Milk, the man

by Rob Tiller

    Milk, the movie, was moving and inspiring.  Harvey Milk was a gay activist in the 1970s who got elected to the San Francisco board of supervisors and was assassinated.  As played by Sean Penn, Milk is funny, sweet, creative, and brave.  

    Early in the movie, on his fortieth birthday, Milk tells a new lover that he’s never done anything in his life he’s proud of.  He had lived the life of a reasonably successful, closeted businessman in New York City.  He changed that, by moving to San Francisco, opening a camera shop in the gay district, and becoming a community organizer.  He succeeded in winning election to the city counsel, and in being a leader that made a difference.

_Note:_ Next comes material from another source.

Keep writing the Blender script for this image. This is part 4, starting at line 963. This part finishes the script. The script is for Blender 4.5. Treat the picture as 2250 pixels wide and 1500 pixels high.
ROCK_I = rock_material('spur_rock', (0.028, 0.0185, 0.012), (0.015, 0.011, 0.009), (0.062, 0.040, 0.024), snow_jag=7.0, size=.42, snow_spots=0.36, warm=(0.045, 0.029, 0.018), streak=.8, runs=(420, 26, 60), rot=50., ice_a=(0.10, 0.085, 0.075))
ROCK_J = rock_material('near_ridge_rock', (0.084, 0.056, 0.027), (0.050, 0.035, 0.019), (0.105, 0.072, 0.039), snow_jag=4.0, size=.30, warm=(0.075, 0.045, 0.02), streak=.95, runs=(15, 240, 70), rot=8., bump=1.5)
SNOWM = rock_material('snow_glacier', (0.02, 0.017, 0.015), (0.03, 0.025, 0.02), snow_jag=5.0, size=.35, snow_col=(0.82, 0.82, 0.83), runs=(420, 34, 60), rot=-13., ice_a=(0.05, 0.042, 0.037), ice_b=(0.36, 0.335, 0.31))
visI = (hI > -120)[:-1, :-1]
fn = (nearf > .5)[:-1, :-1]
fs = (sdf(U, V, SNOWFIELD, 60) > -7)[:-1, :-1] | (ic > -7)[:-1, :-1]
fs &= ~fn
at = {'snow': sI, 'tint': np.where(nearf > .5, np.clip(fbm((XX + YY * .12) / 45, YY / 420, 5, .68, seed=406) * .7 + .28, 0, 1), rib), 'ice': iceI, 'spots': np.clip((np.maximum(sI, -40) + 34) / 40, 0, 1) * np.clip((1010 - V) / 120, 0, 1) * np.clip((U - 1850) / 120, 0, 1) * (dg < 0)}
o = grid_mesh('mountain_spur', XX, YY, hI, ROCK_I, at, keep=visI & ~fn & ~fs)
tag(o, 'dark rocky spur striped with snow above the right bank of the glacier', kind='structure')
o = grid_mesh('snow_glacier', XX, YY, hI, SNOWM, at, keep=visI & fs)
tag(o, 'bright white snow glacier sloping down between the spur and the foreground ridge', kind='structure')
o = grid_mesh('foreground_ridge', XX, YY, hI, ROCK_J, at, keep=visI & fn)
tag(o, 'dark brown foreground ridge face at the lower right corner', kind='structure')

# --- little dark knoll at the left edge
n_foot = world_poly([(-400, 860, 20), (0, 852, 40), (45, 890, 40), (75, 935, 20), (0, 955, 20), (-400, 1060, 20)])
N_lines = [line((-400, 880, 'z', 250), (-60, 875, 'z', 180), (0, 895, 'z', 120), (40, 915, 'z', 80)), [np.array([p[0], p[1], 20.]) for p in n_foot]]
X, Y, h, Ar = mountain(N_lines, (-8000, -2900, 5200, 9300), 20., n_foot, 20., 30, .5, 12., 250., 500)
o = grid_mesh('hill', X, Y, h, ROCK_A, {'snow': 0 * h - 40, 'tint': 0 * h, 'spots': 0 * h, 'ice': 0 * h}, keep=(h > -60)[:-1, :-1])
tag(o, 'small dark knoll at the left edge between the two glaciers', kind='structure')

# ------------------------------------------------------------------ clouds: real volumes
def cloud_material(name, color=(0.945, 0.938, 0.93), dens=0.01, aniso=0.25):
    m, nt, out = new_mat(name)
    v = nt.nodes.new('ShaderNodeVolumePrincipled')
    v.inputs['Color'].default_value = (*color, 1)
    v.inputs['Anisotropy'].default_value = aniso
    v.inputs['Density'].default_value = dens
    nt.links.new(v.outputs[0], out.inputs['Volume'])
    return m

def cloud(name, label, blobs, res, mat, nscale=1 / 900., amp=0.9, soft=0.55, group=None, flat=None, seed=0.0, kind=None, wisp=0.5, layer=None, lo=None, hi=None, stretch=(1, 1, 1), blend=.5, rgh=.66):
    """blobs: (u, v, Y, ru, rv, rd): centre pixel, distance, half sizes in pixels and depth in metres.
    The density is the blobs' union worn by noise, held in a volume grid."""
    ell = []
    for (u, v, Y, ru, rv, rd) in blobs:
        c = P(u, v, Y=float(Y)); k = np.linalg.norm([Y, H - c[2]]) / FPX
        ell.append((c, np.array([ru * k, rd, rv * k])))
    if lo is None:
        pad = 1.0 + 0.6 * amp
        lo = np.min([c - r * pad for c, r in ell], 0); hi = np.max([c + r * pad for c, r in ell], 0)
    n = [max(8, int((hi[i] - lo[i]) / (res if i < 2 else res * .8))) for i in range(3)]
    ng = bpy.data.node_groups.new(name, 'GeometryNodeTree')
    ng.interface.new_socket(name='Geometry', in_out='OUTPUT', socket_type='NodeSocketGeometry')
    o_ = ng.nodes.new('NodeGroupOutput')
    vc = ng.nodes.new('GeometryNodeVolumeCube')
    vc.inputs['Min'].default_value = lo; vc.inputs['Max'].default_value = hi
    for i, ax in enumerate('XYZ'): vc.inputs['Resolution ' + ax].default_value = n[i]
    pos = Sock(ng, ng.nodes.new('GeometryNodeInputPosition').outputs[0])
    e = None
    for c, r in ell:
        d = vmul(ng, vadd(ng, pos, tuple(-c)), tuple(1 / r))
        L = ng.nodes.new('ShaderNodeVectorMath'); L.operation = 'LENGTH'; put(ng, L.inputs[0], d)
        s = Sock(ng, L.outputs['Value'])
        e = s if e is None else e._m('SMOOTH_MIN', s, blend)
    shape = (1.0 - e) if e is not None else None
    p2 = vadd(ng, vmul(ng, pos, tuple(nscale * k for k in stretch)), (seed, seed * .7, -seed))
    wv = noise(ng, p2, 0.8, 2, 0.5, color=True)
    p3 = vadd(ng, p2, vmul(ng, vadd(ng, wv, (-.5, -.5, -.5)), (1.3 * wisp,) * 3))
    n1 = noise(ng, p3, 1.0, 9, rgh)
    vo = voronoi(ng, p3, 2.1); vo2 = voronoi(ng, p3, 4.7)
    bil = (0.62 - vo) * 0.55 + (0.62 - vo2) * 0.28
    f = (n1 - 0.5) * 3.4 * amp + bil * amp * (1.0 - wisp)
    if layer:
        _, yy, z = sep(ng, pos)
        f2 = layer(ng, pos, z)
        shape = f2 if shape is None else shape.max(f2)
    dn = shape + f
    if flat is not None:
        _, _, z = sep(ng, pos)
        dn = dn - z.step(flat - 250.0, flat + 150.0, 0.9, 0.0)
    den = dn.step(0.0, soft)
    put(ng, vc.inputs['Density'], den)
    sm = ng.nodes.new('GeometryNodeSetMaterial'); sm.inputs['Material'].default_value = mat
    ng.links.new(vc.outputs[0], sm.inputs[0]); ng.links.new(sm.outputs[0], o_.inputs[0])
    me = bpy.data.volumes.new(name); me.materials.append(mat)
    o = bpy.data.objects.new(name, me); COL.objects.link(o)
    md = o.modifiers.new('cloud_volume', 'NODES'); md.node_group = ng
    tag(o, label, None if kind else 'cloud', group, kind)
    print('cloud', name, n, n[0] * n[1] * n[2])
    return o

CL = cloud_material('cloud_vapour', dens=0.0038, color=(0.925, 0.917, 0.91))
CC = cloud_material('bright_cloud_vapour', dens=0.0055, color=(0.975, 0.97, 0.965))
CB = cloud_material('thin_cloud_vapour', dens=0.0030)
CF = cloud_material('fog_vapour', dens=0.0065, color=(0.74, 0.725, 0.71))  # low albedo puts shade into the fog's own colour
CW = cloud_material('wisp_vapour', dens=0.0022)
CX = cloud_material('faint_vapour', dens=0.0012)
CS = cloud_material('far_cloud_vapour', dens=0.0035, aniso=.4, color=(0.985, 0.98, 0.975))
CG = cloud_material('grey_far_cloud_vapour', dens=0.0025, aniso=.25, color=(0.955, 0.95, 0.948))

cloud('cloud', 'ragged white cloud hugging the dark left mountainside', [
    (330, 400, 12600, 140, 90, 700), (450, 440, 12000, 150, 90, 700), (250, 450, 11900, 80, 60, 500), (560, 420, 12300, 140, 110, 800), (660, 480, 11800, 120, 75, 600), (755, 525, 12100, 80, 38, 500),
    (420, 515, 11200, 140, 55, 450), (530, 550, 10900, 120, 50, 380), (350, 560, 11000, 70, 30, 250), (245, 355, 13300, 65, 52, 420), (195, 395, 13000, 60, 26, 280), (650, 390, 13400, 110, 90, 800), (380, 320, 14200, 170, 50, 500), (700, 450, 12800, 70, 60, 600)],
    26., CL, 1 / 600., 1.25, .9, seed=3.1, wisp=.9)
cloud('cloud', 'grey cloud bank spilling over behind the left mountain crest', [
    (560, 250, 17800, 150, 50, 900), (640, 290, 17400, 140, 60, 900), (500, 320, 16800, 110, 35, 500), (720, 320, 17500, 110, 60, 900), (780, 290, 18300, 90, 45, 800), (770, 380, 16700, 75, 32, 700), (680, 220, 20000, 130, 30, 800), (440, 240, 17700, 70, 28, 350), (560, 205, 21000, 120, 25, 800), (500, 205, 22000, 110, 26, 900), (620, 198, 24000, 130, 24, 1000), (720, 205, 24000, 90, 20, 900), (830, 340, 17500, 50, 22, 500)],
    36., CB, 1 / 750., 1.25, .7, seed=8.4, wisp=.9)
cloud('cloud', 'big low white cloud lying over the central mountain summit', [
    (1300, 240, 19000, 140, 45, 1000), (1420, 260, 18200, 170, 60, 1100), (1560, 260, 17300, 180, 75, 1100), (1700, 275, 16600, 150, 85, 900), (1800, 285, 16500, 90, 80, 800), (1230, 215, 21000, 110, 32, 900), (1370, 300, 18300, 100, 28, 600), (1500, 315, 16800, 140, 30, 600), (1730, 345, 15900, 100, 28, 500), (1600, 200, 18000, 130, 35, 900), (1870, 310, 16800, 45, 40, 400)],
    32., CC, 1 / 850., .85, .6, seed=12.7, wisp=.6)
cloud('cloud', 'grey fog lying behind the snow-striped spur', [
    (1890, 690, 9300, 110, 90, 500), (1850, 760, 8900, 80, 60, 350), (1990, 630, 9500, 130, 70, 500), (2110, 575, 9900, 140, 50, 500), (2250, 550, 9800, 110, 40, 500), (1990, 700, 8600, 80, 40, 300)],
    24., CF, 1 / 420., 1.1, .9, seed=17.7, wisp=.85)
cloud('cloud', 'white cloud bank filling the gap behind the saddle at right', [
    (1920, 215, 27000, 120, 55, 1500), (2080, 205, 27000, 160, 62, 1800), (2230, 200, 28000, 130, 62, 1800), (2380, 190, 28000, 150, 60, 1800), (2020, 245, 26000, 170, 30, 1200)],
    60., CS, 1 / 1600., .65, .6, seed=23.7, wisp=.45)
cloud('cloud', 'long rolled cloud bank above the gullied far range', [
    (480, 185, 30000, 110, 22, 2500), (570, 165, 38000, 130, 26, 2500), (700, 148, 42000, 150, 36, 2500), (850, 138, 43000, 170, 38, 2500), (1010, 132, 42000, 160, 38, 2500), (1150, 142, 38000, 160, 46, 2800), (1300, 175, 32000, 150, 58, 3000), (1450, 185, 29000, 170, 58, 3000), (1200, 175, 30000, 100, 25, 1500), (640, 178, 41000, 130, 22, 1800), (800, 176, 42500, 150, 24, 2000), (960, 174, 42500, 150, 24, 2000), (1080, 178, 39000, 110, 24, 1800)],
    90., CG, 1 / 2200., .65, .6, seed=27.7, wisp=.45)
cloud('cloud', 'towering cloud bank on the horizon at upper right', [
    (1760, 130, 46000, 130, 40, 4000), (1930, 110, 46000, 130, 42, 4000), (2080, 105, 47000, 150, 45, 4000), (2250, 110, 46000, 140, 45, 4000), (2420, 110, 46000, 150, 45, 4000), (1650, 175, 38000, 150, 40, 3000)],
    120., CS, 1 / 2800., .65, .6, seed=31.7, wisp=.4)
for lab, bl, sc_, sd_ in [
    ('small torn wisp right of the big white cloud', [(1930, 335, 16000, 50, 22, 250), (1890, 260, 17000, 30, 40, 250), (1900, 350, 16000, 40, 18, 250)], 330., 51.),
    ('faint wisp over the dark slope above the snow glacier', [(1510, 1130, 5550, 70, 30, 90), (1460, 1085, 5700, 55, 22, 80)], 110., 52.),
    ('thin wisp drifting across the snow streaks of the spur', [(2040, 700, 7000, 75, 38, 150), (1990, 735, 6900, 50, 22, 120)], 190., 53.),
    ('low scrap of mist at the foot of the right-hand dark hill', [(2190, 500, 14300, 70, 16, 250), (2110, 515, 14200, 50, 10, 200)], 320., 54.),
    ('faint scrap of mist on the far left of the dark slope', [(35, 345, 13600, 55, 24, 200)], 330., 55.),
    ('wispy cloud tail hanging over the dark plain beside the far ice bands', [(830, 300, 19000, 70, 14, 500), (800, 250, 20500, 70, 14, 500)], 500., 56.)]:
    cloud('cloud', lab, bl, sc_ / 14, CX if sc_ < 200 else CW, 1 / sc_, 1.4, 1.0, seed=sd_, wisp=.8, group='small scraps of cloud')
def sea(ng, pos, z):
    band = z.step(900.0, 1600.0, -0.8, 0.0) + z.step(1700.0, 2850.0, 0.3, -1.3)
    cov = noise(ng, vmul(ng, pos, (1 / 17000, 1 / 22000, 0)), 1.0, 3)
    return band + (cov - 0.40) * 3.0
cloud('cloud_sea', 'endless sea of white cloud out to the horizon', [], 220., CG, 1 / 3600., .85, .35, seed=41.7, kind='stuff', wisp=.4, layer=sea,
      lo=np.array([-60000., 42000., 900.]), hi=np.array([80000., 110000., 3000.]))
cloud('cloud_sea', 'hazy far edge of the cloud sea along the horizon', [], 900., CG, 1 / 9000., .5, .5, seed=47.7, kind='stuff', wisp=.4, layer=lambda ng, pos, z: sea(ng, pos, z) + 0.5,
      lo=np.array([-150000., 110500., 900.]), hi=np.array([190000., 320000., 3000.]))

    The movie helps us understand better the point of the gay rights movement.  Even those of us who don’t especially like watching men kiss can see why people would get angry when police arrest them for no apparent reason, or when violent hate crimes against them are not prosecuted.  There are parallels with the civil rights movement, though I wouldn’t want to push them too far.   To judge from the movie, Harvey Milk was never aspiring to sainthood.  But he worked for human rights.  

    The U.S. has come a ways in its attitude towards gays since Harvey Milk’s day.  There are no longer routine police roundups of gays.  In some places and some social strata, there’s a considerable degree of acceptance and openness.  But gay bashing still exists, and  the gay marriage fight is a depressing reminder that there’s still a lot of prejudice.  Milk the movie should open a few more eyes and hearts.  

     it could make a few  people ask the Milk question:   have I not done anything in my life for which I’m truly proud?  And maybe a few of those people will transform their lives, and help transform the world.